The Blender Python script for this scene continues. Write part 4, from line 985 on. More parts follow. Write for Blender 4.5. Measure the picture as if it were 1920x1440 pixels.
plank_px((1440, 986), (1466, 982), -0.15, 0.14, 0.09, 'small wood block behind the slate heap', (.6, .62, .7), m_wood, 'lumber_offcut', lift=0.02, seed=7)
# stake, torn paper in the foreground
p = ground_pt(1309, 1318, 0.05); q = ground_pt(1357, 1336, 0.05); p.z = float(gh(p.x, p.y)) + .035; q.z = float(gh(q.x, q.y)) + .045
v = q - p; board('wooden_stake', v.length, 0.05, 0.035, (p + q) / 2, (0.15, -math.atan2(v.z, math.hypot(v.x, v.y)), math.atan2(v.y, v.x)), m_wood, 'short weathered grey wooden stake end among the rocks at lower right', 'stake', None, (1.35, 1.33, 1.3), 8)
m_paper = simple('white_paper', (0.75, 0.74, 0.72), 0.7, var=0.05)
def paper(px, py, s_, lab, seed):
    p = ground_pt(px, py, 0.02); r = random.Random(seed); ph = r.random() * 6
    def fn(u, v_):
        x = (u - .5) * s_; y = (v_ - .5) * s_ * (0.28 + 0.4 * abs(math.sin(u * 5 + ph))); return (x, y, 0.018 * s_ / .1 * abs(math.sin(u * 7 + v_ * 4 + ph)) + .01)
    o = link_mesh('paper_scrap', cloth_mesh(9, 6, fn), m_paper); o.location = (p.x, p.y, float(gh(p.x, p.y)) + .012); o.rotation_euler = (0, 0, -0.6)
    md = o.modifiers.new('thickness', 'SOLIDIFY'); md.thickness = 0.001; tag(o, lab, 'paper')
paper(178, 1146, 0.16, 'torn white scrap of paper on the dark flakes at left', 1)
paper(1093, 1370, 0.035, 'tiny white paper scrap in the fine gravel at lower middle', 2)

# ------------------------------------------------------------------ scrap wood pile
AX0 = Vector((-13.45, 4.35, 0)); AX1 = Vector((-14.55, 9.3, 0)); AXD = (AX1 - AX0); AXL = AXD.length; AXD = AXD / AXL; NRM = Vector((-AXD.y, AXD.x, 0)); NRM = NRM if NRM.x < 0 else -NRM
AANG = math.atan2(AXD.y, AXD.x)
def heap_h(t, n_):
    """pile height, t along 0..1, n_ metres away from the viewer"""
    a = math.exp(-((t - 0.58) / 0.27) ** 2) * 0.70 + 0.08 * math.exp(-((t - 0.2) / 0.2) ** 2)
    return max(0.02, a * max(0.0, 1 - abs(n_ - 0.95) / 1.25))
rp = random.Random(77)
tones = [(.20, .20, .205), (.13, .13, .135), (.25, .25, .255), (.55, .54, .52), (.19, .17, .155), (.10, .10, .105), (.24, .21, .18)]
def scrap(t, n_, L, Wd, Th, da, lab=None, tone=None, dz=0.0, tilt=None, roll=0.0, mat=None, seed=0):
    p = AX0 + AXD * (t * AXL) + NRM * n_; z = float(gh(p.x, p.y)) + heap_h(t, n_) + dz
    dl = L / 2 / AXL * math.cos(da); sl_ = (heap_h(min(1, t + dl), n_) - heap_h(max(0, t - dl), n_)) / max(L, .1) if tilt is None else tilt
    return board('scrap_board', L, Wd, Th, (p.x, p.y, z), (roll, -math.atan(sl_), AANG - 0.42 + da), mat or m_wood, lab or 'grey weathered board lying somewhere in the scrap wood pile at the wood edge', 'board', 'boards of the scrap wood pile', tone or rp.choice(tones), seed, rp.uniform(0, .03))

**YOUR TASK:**
Write out the data again, exactly and in full.

**RESULT OF THE EXERCISE:**
The Blender Python script for this scene continues. Write part 4, from line 985 on. More parts follow. Write for Blender 4.5. Measure the picture as if it were 1920x1440 pixels.
plank_px((1440, 986), (1466, 982), -0.15, 0.14, 0.09, 'small wood block behind the slate heap', (.6, .62, .7), m_wood, 'lumber_offcut', lift=0.02, seed=7)
# stake, torn paper in the foreground
p = ground_pt(1309, 1318, 0.05); q = ground_pt(1357, 1336, 0.05); p.z = float(gh(p.x, p.y)) + .035; q.z = float(gh(q.x, q.y)) + .045
v = q - p; board('wooden_stake', v.length, 0.05, 0.035, (p + q) / 2, (0.15, -math.atan2(v.z, math.hypot(v.x, v.y)), math.atan2(v.y, v.x)), m_wood, 'short weathered grey wooden stake end among the rocks at lower right', 'stake', None, (1.35, 1.33, 1.3), 8)
m_paper = simple('white_paper', (0.75, 0.74, 0.72), 0.7, var=0.05)
def paper(px, py, s_, lab, seed):
    p = ground_pt(px, py, 0.02); r = random.Random(seed); ph = r.random() * 6
    def fn(u, v_):
        x = (u - .5) * s_; y = (v_ - .5) * s_ * (0.28 + 0.4 * abs(math.sin(u * 5 + ph))); return (x, y, 0.018 * s_ / .1 * abs(math.sin(u * 7 + v_ * 4 + ph)) + .01)
    o = link_mesh('paper_scrap', cloth_mesh(9, 6, fn), m_paper); o.location = (p.x, p.y, float(gh(p.x, p.y)) + .012); o.rotation_euler = (0, 0, -0.6)
    md = o.modifiers.new('thickness', 'SOLIDIFY'); md.thickness = 0.001; tag(o, lab, 'paper')
paper(178, 1146, 0.16, 'torn white scrap of paper on the dark flakes at left', 1)
paper(1093, 1370, 0.035, 'tiny white paper scrap in the fine gravel at lower middle', 2)

# ------------------------------------------------------------------ scrap wood pile
AX0 = Vector((-13.45, 4.35, 0)); AX1 = Vector((-14.55, 9.3, 0)); AXD = (AX1 - AX0); AXL = AXD.length; AXD = AXD / AXL; NRM = Vector((-AXD.y, AXD.x, 0)); NRM = NRM if NRM.x < 0 else -NRM
AANG = math.atan2(AXD.y, AXD.x)
def heap_h(t, n_):
    """pile height, t along 0..1, n_ metres away from the viewer"""
    a = math.exp(-((t - 0.58) / 0.27) ** 2) * 0.70 + 0.08 * math.exp(-((t - 0.2) / 0.2) ** 2)
    return max(0.02, a * max(0.0, 1 - abs(n_ - 0.95) / 1.25))
rp = random.Random(77)
tones = [(.20, .20, .205), (.13, .13, .135), (.25, .25, .255), (.55, .54, .52), (.19, .17, .155), (.10, .10, .105), (.24, .21, .18)]
def scrap(t, n_, L, Wd, Th, da, lab=None, tone=None, dz=0.0, tilt=None, roll=0.0, mat=None, seed=0):
    p = AX0 + AXD * (t * AXL) + NRM * n_; z = float(gh(p.x, p.y)) + heap_h(t, n_) + dz
    dl = L / 2 / AXL * math.cos(da); sl_ = (heap_h(min(1, t + dl), n_) - heap_h(max(0, t - dl), n_)) / max(L, .1) if tilt is None else tilt
    return board('scrap_board', L, Wd, Th, (p.x, p.y, z), (roll, -math.atan(sl_), AANG - 0.42 + da), mat or m_wood, lab or 'grey weathered board lying somewhere in the scrap wood pile at the wood edge', 'board', 'boards of the scrap wood pile', tone or rp.choice(tones), seed, rp.uniform(0, .03))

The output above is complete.